The Park Slope Courier LINK
By Gary Buiso
Friday, May 8, 2009 10:54 AM EDT


Put a tennis ball on one floor of Arthur Strimling’s South Slope home, and the suddenly precocious sphere will take on a life of its own.

“It will roll to the other side of the house,” observed Strimling, whose home, his lawyer charged, now rests “at a slant.”

This wasn’t always the case. But after a real estate developer constructed a five−story building at 406 15th Street, strange things allegedly began to happen in and around Strimling’s home at 399 16th Street.

Telephone poles and trees began to sink 10 feet down in the ground, residents like Tim Pietrzak said. Retaining walls began to take the shape of a capsized ship.

It was roughly around 2006 when Armory Heights LLC began work for the now completed, Bricolage designed building, Armory Plaza. Around that time, Pietrzak started to get a sinking feeling. “You could touch the wires on the telephone pole,” he recalled.

Pietrzak and Strimling are among the plaintiffs in a lawsuit against Armory Heights, seeking $35 million in compensatory damages, and $100 million in punitive damages.

Strimling said that just to hire engineers to investigate their home’s predicament and offer recommendations could cost $100,000. “We are going to stick this out. We’re quite certain justice is on our side,” he said.

This week, Brooklyn Supreme Court Justice Laura Jacobson agreed to draft a court order preventing the developers from selling the property, pending a court hearing scheduled for August.

Michael Hiller, the plaintiffs’ attorney, said the developer dug down 60 feet, and failed to shore up or brace the surrounding property, resulting in the property damage.

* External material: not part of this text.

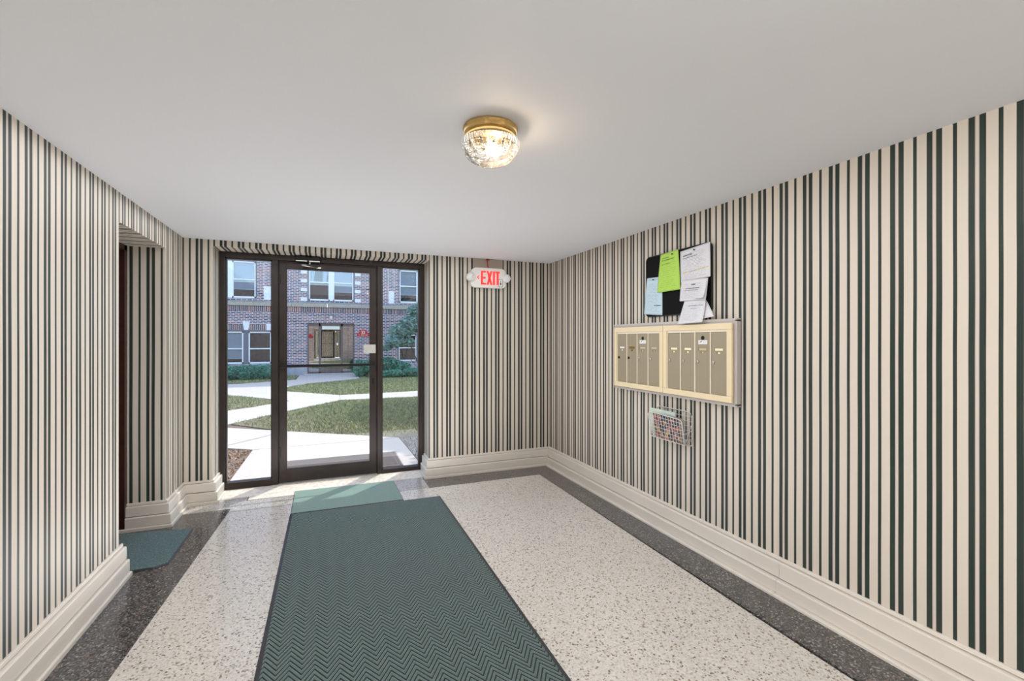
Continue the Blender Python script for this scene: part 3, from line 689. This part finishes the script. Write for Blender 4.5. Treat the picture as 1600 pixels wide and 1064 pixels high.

His client’s concern, he said, is that if the property is sold, his clients would be “left without a remedy.”

Defense attorney Ravi Batra said the plaintiffs, who include the Memorial Baptist Church on 16th Street, are simply using litigation “as a stick−up gun.” He said his clients, Armory Heights principals, Jack and Lorenzo LoCicero, have been the subject of phony complaints to the Department of Buildings, (DOB), an agency he said that has been unduly harsh on his clients, who performed a “black tie” construction job, meaning it was done to limit damage to adjacent properties.

Batra said property owners now suing prevented contractors from backfilling, or replacing lost soil, to the site, and are themselves responsible for any damage subsequently incurred.

Video of contractors filling in sink holes that formed after drilling the 60' deep foundation pilings.




“All the property owners have a claim for is bags of dirt. They are the ones who left it exposed. If they have new damage, they will have to eat it, because they could have prevented it,” Batra said.

Hiller was also not pleased with the DOB — the agency charged with monitoring construction sites. He accused the agency of being “asleep at the switch.” Particularly galling, Hiller claimed, is that the developer is uninsured, but DOB let the project proceed nonetheless. “How they could let this project go with no insurance is unexplainable,” he said. Batra has rejected Hiller’s insurance claim.

1 comment:

  1. I have read your blog for a few years as you have documented this debacle. I have so much sympathy as your damages seem even worse than the ones inflicted upon us by our local developer. But I would like to thank you for this blog which at least validated that we were not alone in what seemed like a fight with developer but the DOB as well. Also thanks for the wise example of maintaining constant vigilance. I have my fingers crossed that you do reach a settlement that you can live with and become free to enjoy your property despite the monstrosity next door.